■ **DATA SHOWN**
* * * * *

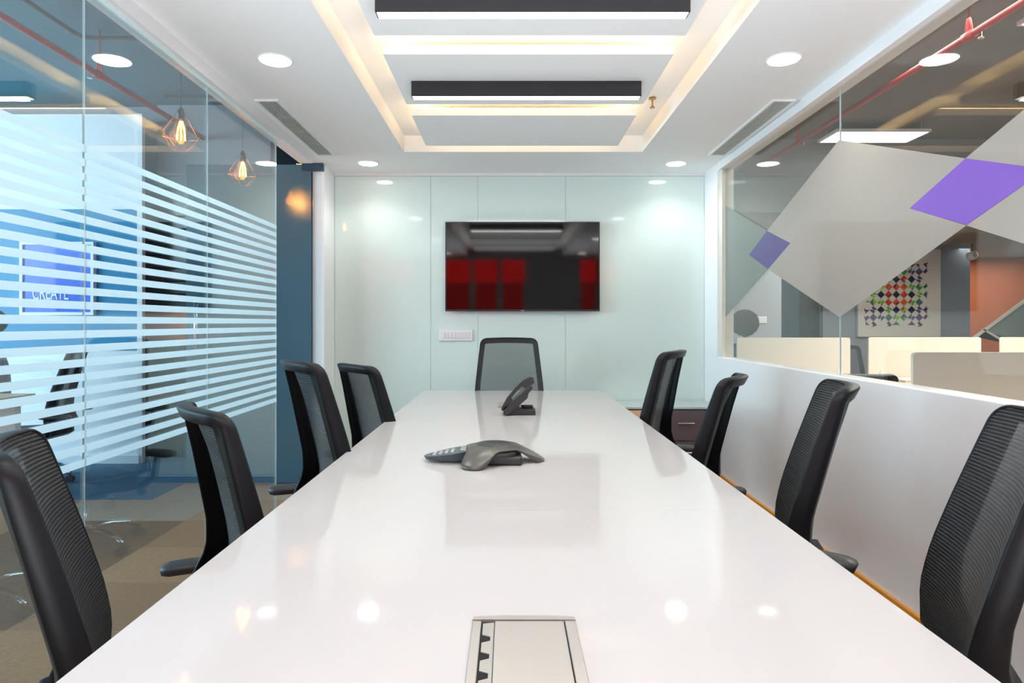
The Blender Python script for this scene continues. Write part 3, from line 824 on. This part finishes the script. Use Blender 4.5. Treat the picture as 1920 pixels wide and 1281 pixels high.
# pendant lamps with wire cages
def pendant():
    r = empty('pendant_lamp')
    bm = bmesh.new(); tube(bm, [(0, 0, .12), (0, 0, .96)], .002, 6); finish(bm, 'cord', M['lampblack'], r)
    bm = bmesh.new(); lathe(bm, [(.018, .06), (.019, .10), (.008, .125)], 14); finish(bm, 'socket', M['lampblack'], r, smooth=True)
    bm = bmesh.new(); lathe(bm, [(.004, -.075), (.018, -.066), (.031, -.035), (.032, -.01), (.022, .035), (.015, .062)], 18); finish(bm, 'bulb', M['bulb'], r, smooth=True)
    bm = bmesh.new()
    for k in range(6):
        a = PI*k/3; c_, s_ = math.cos(a), math.sin(a)
        tube(bm, [(.006*c_, .006*s_, .05), (.019*c_, .019*s_, .0), (.022*c_, .022*s_, -.05)], .0036, 5)
    finish(bm, 'filament', M['filament'], r)
    bm = bmesh.new()
    top = [(.02*math.cos(a), .02*math.sin(a), .10) for a in [PI*k/3 for k in range(6)]]
    mid = [(.105*math.cos(a), .105*math.sin(a), -.03) for a in [PI*k/3 for k in range(6)]]
    bt = [(.05*math.cos(a), .05*math.sin(a), -.105) for a in [PI*(k+.5)/3 for k in range(6)]]
    for k in range(6):
        q = (k+1) % 6
        for a, b in ((top[k], mid[k]), (mid[k], mid[q]), (mid[k], bt[k]), (mid[q], bt[k]), (bt[k], bt[q])):
            tube(bm, [a, b], .0012, 4)
    finish(bm, 'wire_cage', M['wire'], r)
    return r
pr = pendant()
for i, (x, y, lab) in enumerate(((-1.79, 3.49, 'glowing amber bulb pendant in wire cage nearest the left glass joint'),
                                 (-1.82, 4.37, 'smaller glowing amber pendant just before the frosted door'),
                                 (-1.80, 5.50, 'amber pendant glowing blurred behind the frosted door'))):
    p = pr if i == 0 else copy_tree(pr)
    p.location = (x, y, 2.29); tag(p, lab, 'pendant lamp', 'caged bulb pendants')
    l = bpy.data.lights.new('pendant_light', 'POINT'); l.energy = 2.5 if i < 2 else 9; l.color = (1, .36, .12); l.shadow_soft_size = .04
    o = bpy.data.objects.new('pendant_light', l); COL.objects.link(o); o.location = (x, y-.0, 2.26)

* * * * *

■ **EXERCISE GOAL**
Write out each line again precisely as it appears, skipping every picture.

■ **EXERCISE ANSWER**
The Blender Python script for this scene continues. Write part 3, from line 824 on. This part finishes the script. Use Blender 4.5. Treat the picture as 1920 pixels wide and 1281 pixels high.
# pendant lamps with wire cages
def pendant():
    r = empty('pendant_lamp')
    bm = bmesh.new(); tube(bm, [(0, 0, .12), (0, 0, .96)], .002, 6); finish(bm, 'cord', M['lampblack'], r)
    bm = bmesh.new(); lathe(bm, [(.018, .06), (.019, .10), (.008, .125)], 14); finish(bm, 'socket', M['lampblack'], r, smooth=True)
    bm = bmesh.new(); lathe(bm, [(.004, -.075), (.018, -.066), (.031, -.035), (.032, -.01), (.022, .035), (.015, .062)], 18); finish(bm, 'bulb', M['bulb'], r, smooth=True)
    bm = bmesh.new()
    for k in range(6):
        a = PI*k/3; c_, s_ = math.cos(a), math.sin(a)
        tube(bm, [(.006*c_, .006*s_, .05), (.019*c_, .019*s_, .0), (.022*c_, .022*s_, -.05)], .0036, 5)
    finish(bm, 'filament', M['filament'], r)
    bm = bmesh.new()
    top = [(.02*math.cos(a), .02*math.sin(a), .10) for a in [PI*k/3 for k in range(6)]]
    mid = [(.105*math.cos(a), .105*math.sin(a), -.03) for a in [PI*k/3 for k in range(6)]]
    bt = [(.05*math.cos(a), .05*math.sin(a), -.105) for a in [PI*(k+.5)/3 for k in range(6)]]
    for k in range(6):
        q = (k+1) % 6
        for a, b in ((top[k], mid[k]), (mid[k], mid[q]), (mid[k], bt[k]), (mid[q], bt[k]), (bt[k], bt[q])):
            tube(bm, [a, b], .0012, 4)
    finish(bm, 'wire_cage', M['wire'], r)
    return r
pr = pendant()
for i, (x, y, lab) in enumerate(((-1.79, 3.49, 'glowing amber bulb pendant in wire cage nearest the left glass joint'),
                                 (-1.82, 4.37, 'smaller glowing amber pendant just before the frosted door'),
                                 (-1.80, 5.50, 'amber pendant glowing blurred behind the frosted door'))):
    p = pr if i == 0 else copy_tree(pr)
    p.location = (x, y, 2.29); tag(p, lab, 'pendant lamp', 'caged bulb pendants')
    l = bpy.data.lights.new('pendant_light', 'POINT'); l.energy = 2.5 if i < 2 else 9; l.color = (1, .36, .12); l.shadow_soft_size = .04
    o = bpy.data.objects.new('pendant_light', l); COL.objects.link(o); o.location = (x, y-.0, 2.26)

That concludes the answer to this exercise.